→ EXERCISE DESCRIPTION: The required output consists solely of the lines from the top of the listing through the line containing "b = MB(); cove(b, P);", transcribed exactly.

BEGIN DATA SECTION

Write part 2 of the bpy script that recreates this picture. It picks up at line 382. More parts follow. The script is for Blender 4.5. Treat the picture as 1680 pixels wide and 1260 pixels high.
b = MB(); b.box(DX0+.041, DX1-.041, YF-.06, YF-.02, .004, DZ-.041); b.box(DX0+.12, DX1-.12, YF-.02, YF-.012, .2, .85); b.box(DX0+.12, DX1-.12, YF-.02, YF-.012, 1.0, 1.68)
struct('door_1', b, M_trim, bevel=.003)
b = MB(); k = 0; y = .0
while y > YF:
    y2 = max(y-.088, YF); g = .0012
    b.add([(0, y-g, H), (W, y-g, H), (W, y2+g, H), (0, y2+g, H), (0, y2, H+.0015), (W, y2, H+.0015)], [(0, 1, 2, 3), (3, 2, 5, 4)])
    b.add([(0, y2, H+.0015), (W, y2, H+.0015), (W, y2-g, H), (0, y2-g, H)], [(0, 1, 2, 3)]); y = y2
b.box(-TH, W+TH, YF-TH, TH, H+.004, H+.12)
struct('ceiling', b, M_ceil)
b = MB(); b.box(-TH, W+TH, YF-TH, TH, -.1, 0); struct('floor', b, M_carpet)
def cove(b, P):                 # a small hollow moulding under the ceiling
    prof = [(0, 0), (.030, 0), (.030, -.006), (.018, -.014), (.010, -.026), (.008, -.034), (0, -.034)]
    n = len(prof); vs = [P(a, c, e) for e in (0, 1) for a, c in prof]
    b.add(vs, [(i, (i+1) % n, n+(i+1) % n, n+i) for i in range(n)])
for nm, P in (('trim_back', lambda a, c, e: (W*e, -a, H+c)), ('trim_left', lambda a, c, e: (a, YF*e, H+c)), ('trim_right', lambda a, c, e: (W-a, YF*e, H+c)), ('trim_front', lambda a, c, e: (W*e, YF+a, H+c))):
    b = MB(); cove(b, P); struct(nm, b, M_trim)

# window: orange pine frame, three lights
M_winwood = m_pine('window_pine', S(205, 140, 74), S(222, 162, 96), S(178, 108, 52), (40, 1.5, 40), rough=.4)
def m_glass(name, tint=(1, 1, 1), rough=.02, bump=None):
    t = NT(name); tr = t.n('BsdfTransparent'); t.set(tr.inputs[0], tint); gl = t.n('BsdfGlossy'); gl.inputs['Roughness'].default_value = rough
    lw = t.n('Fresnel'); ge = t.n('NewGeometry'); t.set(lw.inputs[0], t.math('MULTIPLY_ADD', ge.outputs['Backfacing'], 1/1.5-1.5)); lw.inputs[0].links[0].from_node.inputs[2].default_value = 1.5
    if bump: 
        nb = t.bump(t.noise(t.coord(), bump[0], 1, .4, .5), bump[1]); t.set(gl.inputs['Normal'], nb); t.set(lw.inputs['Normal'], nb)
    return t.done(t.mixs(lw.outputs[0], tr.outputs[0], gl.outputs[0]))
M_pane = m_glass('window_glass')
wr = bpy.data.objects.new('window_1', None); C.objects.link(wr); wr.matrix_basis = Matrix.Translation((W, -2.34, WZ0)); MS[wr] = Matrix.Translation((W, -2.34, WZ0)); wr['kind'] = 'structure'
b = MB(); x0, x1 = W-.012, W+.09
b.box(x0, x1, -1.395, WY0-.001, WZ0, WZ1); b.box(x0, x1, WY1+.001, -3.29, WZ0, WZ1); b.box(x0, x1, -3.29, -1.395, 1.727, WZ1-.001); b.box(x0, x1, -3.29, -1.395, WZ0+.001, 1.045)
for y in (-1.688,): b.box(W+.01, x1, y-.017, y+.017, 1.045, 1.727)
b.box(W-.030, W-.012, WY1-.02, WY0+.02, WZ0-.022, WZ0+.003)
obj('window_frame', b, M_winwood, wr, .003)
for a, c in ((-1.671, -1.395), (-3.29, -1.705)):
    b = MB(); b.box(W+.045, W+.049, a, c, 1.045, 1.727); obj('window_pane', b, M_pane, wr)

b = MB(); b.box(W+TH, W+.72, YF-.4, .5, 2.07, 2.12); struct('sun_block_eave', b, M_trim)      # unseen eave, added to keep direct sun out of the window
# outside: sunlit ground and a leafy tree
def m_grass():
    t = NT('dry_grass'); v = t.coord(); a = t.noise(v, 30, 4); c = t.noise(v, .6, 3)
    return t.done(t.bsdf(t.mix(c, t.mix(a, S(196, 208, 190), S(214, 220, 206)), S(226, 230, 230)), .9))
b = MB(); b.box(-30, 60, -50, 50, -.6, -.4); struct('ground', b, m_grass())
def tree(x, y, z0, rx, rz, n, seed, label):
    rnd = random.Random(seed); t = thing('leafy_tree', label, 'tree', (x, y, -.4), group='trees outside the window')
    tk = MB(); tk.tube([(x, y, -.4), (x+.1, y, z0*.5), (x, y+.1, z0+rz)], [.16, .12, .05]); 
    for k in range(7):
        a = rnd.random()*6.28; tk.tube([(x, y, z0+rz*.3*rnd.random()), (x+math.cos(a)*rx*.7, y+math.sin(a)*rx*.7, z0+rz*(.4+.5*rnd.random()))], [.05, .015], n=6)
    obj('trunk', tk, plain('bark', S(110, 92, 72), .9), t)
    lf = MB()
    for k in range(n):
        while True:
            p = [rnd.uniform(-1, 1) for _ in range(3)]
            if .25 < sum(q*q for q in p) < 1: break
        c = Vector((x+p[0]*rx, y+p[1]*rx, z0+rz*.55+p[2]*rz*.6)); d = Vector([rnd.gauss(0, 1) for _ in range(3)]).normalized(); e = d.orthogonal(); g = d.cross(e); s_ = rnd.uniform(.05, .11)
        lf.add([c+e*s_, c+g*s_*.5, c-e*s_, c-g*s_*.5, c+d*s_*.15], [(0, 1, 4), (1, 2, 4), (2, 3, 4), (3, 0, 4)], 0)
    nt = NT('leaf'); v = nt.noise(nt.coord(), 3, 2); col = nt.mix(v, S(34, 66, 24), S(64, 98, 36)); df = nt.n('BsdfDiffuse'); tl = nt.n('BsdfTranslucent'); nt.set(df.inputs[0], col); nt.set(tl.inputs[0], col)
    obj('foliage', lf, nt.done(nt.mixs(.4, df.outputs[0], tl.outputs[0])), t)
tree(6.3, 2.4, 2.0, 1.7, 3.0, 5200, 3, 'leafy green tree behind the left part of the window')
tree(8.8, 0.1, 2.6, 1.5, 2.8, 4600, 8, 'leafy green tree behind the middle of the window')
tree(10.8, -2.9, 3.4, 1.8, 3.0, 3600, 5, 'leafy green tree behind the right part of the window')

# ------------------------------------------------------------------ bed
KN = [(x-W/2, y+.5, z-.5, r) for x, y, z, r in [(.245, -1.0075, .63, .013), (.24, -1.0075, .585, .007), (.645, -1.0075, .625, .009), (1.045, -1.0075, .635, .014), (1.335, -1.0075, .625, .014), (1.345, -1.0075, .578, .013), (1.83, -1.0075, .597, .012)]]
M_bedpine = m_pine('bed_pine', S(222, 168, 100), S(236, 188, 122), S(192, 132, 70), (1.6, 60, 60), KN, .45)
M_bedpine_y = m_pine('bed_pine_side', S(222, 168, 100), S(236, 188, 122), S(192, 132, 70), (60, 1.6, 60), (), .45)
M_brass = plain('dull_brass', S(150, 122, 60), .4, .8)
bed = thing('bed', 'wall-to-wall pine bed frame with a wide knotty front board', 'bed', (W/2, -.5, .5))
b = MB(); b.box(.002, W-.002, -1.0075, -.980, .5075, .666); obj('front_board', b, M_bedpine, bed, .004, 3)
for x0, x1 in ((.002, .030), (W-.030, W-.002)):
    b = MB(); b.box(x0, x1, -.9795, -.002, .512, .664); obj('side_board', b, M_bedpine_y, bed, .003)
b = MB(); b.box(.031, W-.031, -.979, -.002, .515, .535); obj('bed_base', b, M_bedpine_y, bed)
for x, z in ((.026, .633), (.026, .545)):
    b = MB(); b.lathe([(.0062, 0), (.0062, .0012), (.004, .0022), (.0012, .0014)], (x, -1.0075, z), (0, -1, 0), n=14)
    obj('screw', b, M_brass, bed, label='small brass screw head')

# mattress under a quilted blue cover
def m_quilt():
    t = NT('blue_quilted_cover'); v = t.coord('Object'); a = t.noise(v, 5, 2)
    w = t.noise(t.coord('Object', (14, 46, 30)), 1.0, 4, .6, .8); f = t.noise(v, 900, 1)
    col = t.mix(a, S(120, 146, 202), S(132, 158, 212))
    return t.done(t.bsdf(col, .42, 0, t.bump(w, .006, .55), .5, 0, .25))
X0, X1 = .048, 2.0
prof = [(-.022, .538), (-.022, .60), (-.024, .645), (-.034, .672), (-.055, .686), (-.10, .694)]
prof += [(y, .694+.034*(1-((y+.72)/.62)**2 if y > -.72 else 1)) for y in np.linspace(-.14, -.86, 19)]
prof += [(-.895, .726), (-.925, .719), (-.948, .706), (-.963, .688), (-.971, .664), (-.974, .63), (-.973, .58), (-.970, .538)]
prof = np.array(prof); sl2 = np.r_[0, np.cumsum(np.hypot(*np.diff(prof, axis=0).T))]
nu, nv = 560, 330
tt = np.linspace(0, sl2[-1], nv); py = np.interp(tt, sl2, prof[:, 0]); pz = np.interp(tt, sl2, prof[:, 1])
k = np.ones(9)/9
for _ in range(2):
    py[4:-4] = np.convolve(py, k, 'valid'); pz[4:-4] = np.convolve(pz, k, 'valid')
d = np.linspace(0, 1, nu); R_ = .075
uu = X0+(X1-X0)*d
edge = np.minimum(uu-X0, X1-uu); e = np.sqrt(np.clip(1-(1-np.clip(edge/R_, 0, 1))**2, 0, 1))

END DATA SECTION

→ THE OUTPUT:
Write part 2 of the bpy script that recreates this picture. It picks up at line 382. More parts follow. The script is for Blender 4.5. Treat the picture as 1680 pixels wide and 1260 pixels high.
b = MB(); b.box(DX0+.041, DX1-.041, YF-.06, YF-.02, .004, DZ-.041); b.box(DX0+.12, DX1-.12, YF-.02, YF-.012, .2, .85); b.box(DX0+.12, DX1-.12, YF-.02, YF-.012, 1.0, 1.68)
struct('door_1', b, M_trim, bevel=.003)
b = MB(); k = 0; y = .0
while y > YF:
    y2 = max(y-.088, YF); g = .0012
    b.add([(0, y-g, H), (W, y-g, H), (W, y2+g, H), (0, y2+g, H), (0, y2, H+.0015), (W, y2, H+.0015)], [(0, 1, 2, 3), (3, 2, 5, 4)])
    b.add([(0, y2, H+.0015), (W, y2, H+.0015), (W, y2-g, H), (0, y2-g, H)], [(0, 1, 2, 3)]); y = y2
b.box(-TH, W+TH, YF-TH, TH, H+.004, H+.12)
struct('ceiling', b, M_ceil)
b = MB(); b.box(-TH, W+TH, YF-TH, TH, -.1, 0); struct('floor', b, M_carpet)
def cove(b, P):                 # a small hollow moulding under the ceiling
    prof = [(0, 0), (.030, 0), (.030, -.006), (.018, -.014), (.010, -.026), (.008, -.034), (0, -.034)]
    n = len(prof); vs = [P(a, c, e) for e in (0, 1) for a, c in prof]
    b.add(vs, [(i, (i+1) % n, n+(i+1) % n, n+i) for i in range(n)])
for nm, P in (('trim_back', lambda a, c, e: (W*e, -a, H+c)), ('trim_left', lambda a, c, e: (a, YF*e, H+c)), ('trim_right', lambda a, c, e: (W-a, YF*e, H+c)), ('trim_front', lambda a, c, e: (W*e, YF+a, H+c))):
    b = MB(); cove(b, P); struct(nm, b, M_trim)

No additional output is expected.